We also agree on the film’s defining moment, when Elvis flirts with one of his backup singers. “Yes, here’s the woman who is black, she could feel ‘oh, he’s stolen our music’, but then he spins around to her and turns it on, and she’s jelly.” 

Marcus misses that sense of joy in music today. Does he believe, as he writes in Double Trouble, that rock music “no longer seems to speak in unknown tongues“? 

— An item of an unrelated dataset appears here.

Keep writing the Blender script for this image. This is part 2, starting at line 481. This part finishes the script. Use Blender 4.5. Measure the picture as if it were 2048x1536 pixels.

Well, so much is subject to commodification. John Langford, of the Mekons, plays in the Waco Brothers, and he began one show I saw by saying ‘we do not play no alt country.' Someone wrote that Britney Spears is 18, and she looks like a 35 year old 1950s housewife at the same time she’s an ingenue. Like she’s used up her capacity to have new experience.” 
 
In an essay “The Summer of Love Generation Reaches the White House, and So Do Their Kids”, Marcus quoted Margaret Drabble’s 1977 observation that people are “more ironic, more cynical, more amused by more things, and less touched by anything.” 
 
It’s more true than ever now,” he says. “But people are still moved by what they hear. Polly Harvey and Coren Tucker of Slater Kinney are infinitely more alive—it isn’t age—they will be touchstones in the next 20 years. They’re younger than other people and of course now they’re younger than I am. The last music to come out of nowhere and change my expectations was the last three Dylan albums, the two acoustic and “Time Out Of Mind”. They tell a single story, it’s a great detective story, as good as The Big Sleep
 
Most music today is a different story, but it’s a continuing one. The groups I revile, like Rage Against the Machine, Limp Biskit, Christina Aguilera, well they were created so I wouldn’t like them. Dock Boggs, the banjo-playing white bluesman said it best when he was older, “I don’t really like rock and roll, but then, I’m not supposed to like it.”